I understand that in most cases, the recipient is contextual and pulled from information stored elsewhere (e.g configuration in the module, or similar).
However the use case I was thinking of, was specifically around the third party recipients. Seminar implements this via storing the third party recipients as a configuration on the seminar.
One of our clients quite liked this functionality to enable workflows on their site by triggering emails to relevant people and asked us to look into implementing it for other notification types.
I eventually implemented it for course module completion notifications, by adding customisations that injected a third party recipients form element into the common module elements of the core module forms (and stored it in a local plugin), and then referring to this data later when calculating the recipients based on the passed in course module instance.
This was quite easy to achieve with minimal core customisation, which again speaks to the quality of the API here.

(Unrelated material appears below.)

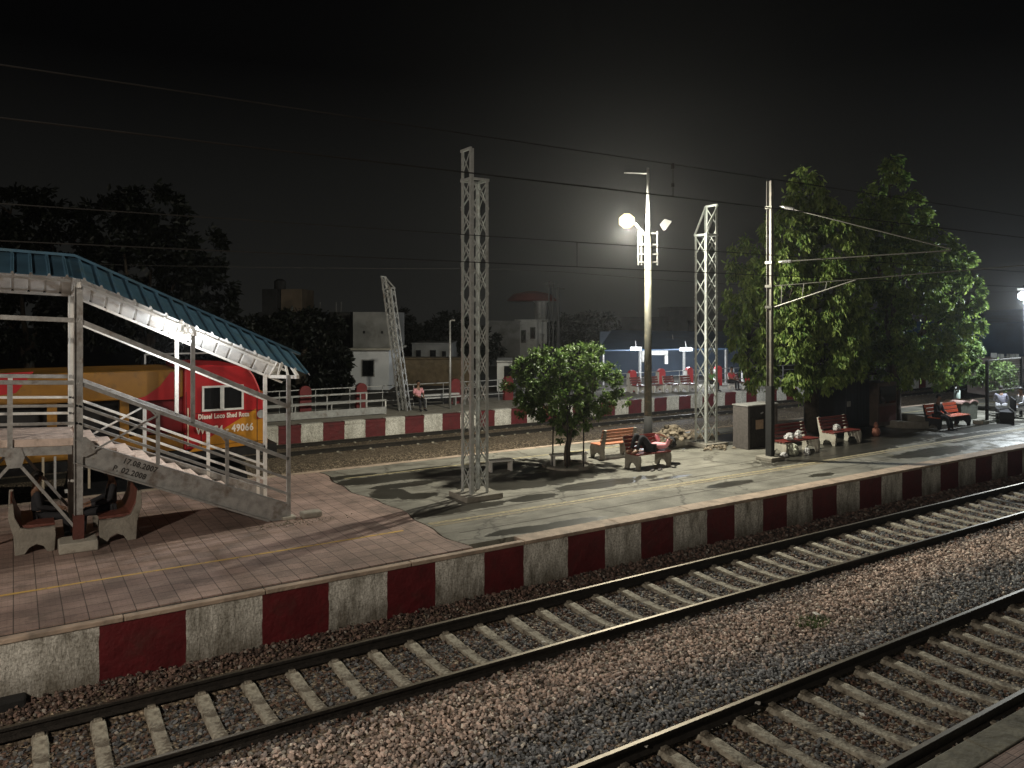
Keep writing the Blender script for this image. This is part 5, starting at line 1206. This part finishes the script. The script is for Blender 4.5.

But I can't help feeling that this functionality could be made much more powerful, if when the user selected the recipient option in the notifications customisation form, we could inject extra form elements (e.g you could imagine enabling third party recipients for all types of notification by allowing collection of third party recipients right in the notifications interface).
I wouldn't mind handling the data storage and cleaning etc manually myself, so it would only need to be some hooks to inject relevant TUI templates and data into that form and then get a hook callback to handle your form elements.
Perhaps there is a mechanism to do this already and I missed it, but otherwise I think it's worth considering for your future roadmap if one exists.